Eventually I learned that my time travel was neither wormhole nor jetlag induced but rather a Nepali decision in 1958 for their nation to live in the future. It turns out that Nepal’s skewing of their time-zone fifteen minutes ahead of Indian Standard Time is not the only way they have cemented its' place as the South Asian country of the future. They have also jumped over half a century ahead of everyone else in the world by adopting an official calendar that is 56 years, 8 months, and seventeen days ahead of Gregorian, A.D. time. Thus by the Nepali calendar, it is 2064 B.S. (Bikram Sambat).

As a man living in the future I feel the duty to occasionally tell those in the past what they can expect in the years to come. So, here are a few useful things I have observed thus far.

Flying Cars
Unfortunately, cars still do not fly. But, you can often find chickens and goats riding on public transportation – a positive sign that humans and livestock will one day learn to coexist peacefully. While the goats are sometimes forced to ride on the roof of the buses, many humans will choose to ride on the roofs of buses as well.

Global Warming
Good news -- the global warming problem has been solved! I know this because the seeming complete lack of concern here for the massive amounts of pollution from factories, burning trash, and vehicle emissions indicates that by 2064 humanity has found another way to curb the dangerous problem of climate change. There can be no other explanation.
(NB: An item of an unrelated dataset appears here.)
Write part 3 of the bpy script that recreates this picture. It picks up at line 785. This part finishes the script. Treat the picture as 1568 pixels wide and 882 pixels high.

So, worry no more about that whole “Inconvenient Truth” stuff (though it does rain a whole lot in the future…). But you may want to have a good surgical mask for that whole breathing thing…

Monkeys Everywhere!
But the best news of all may be that in the future, monkeys are everywhere. Ok, well, maybe not quite everywhere, but there are way more monkeys than there were back in the past. In fact, they even have an entire temple in the future known as "the Monkey Temple." I have not been there yet, but you better believe it is at the top of my to do list. And I would like to believe, that the monkeys there are those really smart super-monkeys.



Unfortunately, for fear of disrupting the space-time continuum, that is all I really feel I should say right now. Hopefully, in time, I will be able to reveal more.